Not so fast. Because ten days after I wrote my review for this column, Stollenwerk decided to move and remake Fish again. This time 30 paces down Locust Street, in a space once more as small as the Lombard location had been, and the tapas theme was going out the window. Meanwhile, he was going to start re-extending himself by opening Rhino Bar in the old Fish 2.0 digs.

It is a blessing of this job that this is what counts for irritation. I like Stollenwerk’s cooking, and now, well, I had no choice but to go back for another round of it.

Fish 3.0

Only that’s not what I got when I went to Fish 3.0. Stollenwerk was absent from the open kitchen—perhaps cooking meatloaf and lamb ribs next door at Rhino Bar, although I didn’t check. The cooks in his place executed a more tightly drawn menu ably, though not perfectly. Sea scallops plated with bacon, chestnuts and tangy apple were uncooked in the middle. Autumn was also going on in a striped bass filet flanked by celery-root puree, oyster mushrooms, and a meaty-crispy slice of pork belly—but it was the autumn of overcast skies and muted flavors.
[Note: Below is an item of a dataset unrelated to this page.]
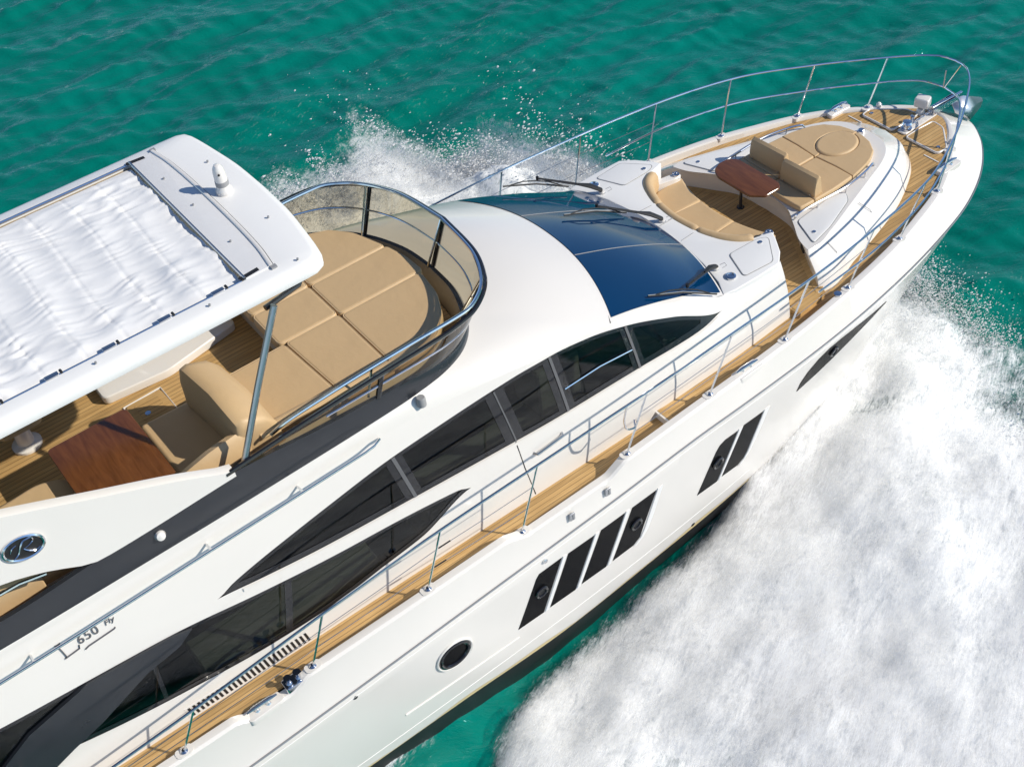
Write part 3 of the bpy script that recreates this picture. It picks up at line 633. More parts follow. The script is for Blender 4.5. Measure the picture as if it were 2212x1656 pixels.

But an octopus appetizer was as invigorating as a shock of sunshine on a crisp, still day. Seared tentacles curled around tangles of pickled peppers and almost-crunchy blood-sausage crumbles. And perfectly cooked mahi mahi hit the mark, with caramelized onions and a juicy apple vinaigrette playing sweet counterpoint to a rich and earthy peanut sauce.

Throw in a chocolate torte with mascarpone ice cream and a blessedly restrained cherry sauce, and you’ve got a solid meal, if not a stellar one. But it’s a dinner punctuated by question marks. Has the dream of a revived wine list officially died? That’s how the menu reads—and now the website too. Do Manhattans typically come garnished? Mine was bare. Will a seat at the intimate chef’s counter get you any closer to Stollenwerk himself?

Maybe. Maybe not. Or maybe the current answers are beside the point, and three weeks from now we’ll be asking the same questions about Fish 4.0.